Há pesquisas que mostram Bolsonaro perdendo no segundo turno para quase todos candidatos, só não perde para Haddad. Como reverter esses números?

Há pesquisas que mostram que ele perderia para todos, menos o Alckmin. Assim como tem pesquisas que ele perderia para todos menos para o Haddad. Se fizer pesquisa na semana que vem (depois que o PT oficializar a candidatura do ex-prefeito) aí nós vamos ter uma ideia de como vai ser o Haddad no segundo turno. Ele vai ser candidato depois de ser colocado como candidato do Lula. Não tenho temor nenhum de perder para o Bolsonaro, no segundo turno. Acho bastante improvável. Eleição é eleição, é luta política, é crise, são fatores externos. Mas não acredito que ele perca.

Como o senhor vai atuar nas eleições. Vai subir em palanques?

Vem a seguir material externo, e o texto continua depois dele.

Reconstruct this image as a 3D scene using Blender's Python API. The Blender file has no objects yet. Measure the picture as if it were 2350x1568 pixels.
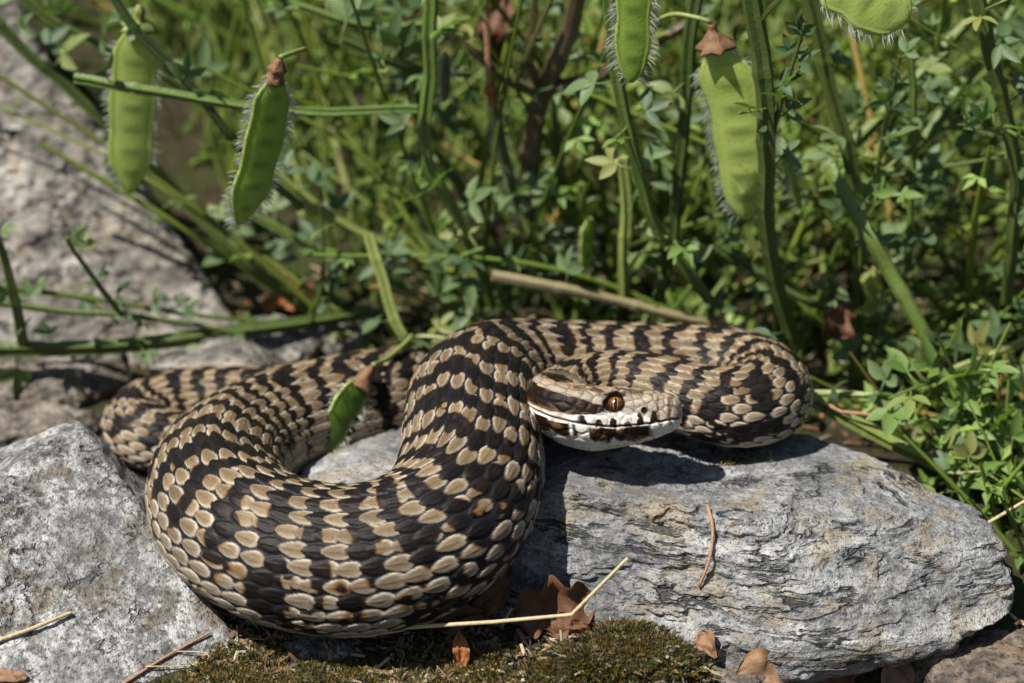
import bpy, math, random
import numpy as np
from mathutils import Matrix, Vector

# All layout numbers below are centimetres; K turns them into Blender metres.
K = 0.01
scene = bpy.context.scene
col = scene.collection
RNG = np.random.default_rng(7)
random.seed(7)

# ------------------------------------------------------------------ camera
ELEV = math.radians(28.0)
FPX = 6160.0                                   # focal length in pixels of a 2350 px wide frame
CAM = np.array([0.0, -48.6, 31.1])
cam_data = bpy.data.cameras.new("camera")
cam = bpy.data.objects.new("camera", cam_data)
col.objects.link(cam)
cam.location = CAM * K
cam.rotation_euler = (math.pi / 2 - ELEV, 0, 0)
cam_data.sensor_width = 36.0
cam_data.lens = 36.0 * FPX / 2350.0
cam_data.clip_start = 0.02
cam_data.clip_end = 100.0
cam_data.dof.use_dof = True
cam_data.dof.focus_distance = 54.6 * K
cam_data.dof.aperture_fstop = 12.0
scene.camera = cam

# ------------------------------------------------------------------ sky and sun
SUN_FROM = np.array([-0.44, -0.25, 0.86]); SUN_FROM /= np.linalg.norm(SUN_FROM)
world = bpy.data.worlds.new("World"); scene.world = world
world.use_nodes = True
wn = world.node_tree.nodes; wl = world.node_tree.links
sky = wn.new("ShaderNodeTexSky"); sky.sky_type = 'NISHITA'; sky.sun_disc = False
sky.sun_elevation = math.asin(SUN_FROM[2])
sky.sun_rotation = math.atan2(SUN_FROM[0], SUN_FROM[1])
wl.new(sky.outputs[0], wn["Background"].inputs[0])
wn["Background"].inputs[1].default_value = 0.05
sun_data = bpy.data.lights.new("sun", 'SUN'); sun_data.energy = 5.0
sun_data.angle = math.radians(0.53); sun_data.color = (1.0, 0.95, 0.87)
sun = bpy.data.objects.new("sun", sun_data); col.objects.link(sun)
sun.rotation_euler = Vector(SUN_FROM).to_track_quat('Z', 'Y').to_euler()
sun.location = (0, 0, 1)
scene.view_settings.view_transform = 'Standard'
scene.view_settings.look = 'None'
scene.view_settings.exposure = 0.7
scene.view_settings.gamma = 1.0
scene.view_settings.use_curve_mapping = False
scene.render.engine = 'CYCLES'
scene.cycles.use_denoising = True
scene.cycles.max_bounces = 6
scene.cycles.diffuse_bounces = 3
scene.cycles.transparent_max_bounces = 4

# ------------------------------------------------------------------ helpers
_ce, _se = math.cos(ELEV), math.sin(ELEV)
def ray(px, py):
    a = (px - 1175.0) / FPX; b = (py - 784.0) / FPX
    d = np.array([a, _ce - b * _se, -_se - b * _ce])
    return d
def atz(px, py, z):
    d = ray(px, py); return CAM + d * ((z - CAM[2]) / d[2])
def aty(px, py, y):
    d = ray(px, py); return CAM + d * ((y - CAM[1]) / d[1])
def cm_px(n, y):
    return n * (y - CAM[1]) / _ce / FPX

def _hash(ix, iy, iz, seed):
    h = (ix.astype(np.int64) * 374761393 + iy.astype(np.int64) * 668265263 + iz.astype(np.int64) * 2147483647 + seed * 1274126177) & 0xFFFFFFFF
    h = ((h ^ (h >> 13)) * 1274126177) & 0xFFFFFFFF
    h = (h ^ (h >> 16)) & 0xFFFFFF
    return h.astype(np.float64) / 0xFFFFFF
def vnoise(p, seed=0):
    p = np.asarray(p, float); i = np.floor(p); f = p - i; f = f * f * f * (f * (f * 6 - 15) + 10)
    ix, iy, iz = i[..., 0], i[..., 1], i[..., 2]
    out = 0
    for dx in (0, 1):
        for dy in (0, 1):
            for dz in (0, 1):
                w = (f[..., 0] if dx else 1 - f[..., 0]) * (f[..., 1] if dy else 1 - f[..., 1]) * (f[..., 2] if dz else 1 - f[..., 2])
                out = out + w * _hash(ix + dx, iy + dy, iz + dz, seed)
    return out * 2 - 1
def fbm(p, octaves=4, seed=0, gain=0.5, ridged=False):
    p = np.asarray(p, float); a = 1.0; s = 0; t = 0
    for o in range(octaves):
        n = vnoise(p + o * 17.3, seed + o)
        if ridged: n = 1 - 2 * np.abs(n)
        s = s + a * n; t += a; a *= gain; p = p * 2.03
    return s / t
def smooth(a, b, x):
    t = np.clip((x - a) / (b - a), 0, 1); return t * t * (3 - 2 * t)
def nrm(v):
    v = np.asarray(v, float); return v / (np.linalg.norm(v, axis=-1, keepdims=True) + 1e-12)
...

Não vou atuar. Não faço parte da coordenação da campanha, não sou da direção do PT, estou apenas lançando meu livro pelo Brasil. Não vou participar da campanha.

Mas isso foi uma opção sua ou alguma determinação do partido?

Opção minha. Participo de campanha desde 1982. Já fiz muita campanha, está bom demais. Só não participei na de 2014, pois estava preso. Eu participo porque tenho público enorme, que me vê nos meios de comunicação, que conversa comigo. Não estou dizendo que eu não tenho influência política. Estou dizendo que não participarei de atos de campanha eleitoral.

Hoje o senhor tem agendas com a candidata a governadora do Espírito Santo, Jackeline Rocha (PT). Qual análise que o senhor faz do desempenho do PT no Estado e das condições de candidatura?

Os companheiros daqui têm consciência disso e estão lutando para recolocar o PT. Isso é uma caminhada, começa nesta eleição e continua para prefeituras depois. Nós vamos retomar. O PT já cresceu em outros Estados, isso faz parte da dinâmica da política. Outros partidos também já passaram por isso. O PT tem força política.

Há uma expectativa da delação do Antonio Palocci. Isso é uma preocupação para o senhor e para o PT?

Nenhuma. Até agora, as delações dele não têm prova nenhuma, até porque não foram aceitas. Já é a terceira vez que ele tenta, porque nunca tem prova. Como eu não conheço a delação, não tenho nenhuma preocupação, não perco um minuto de sono.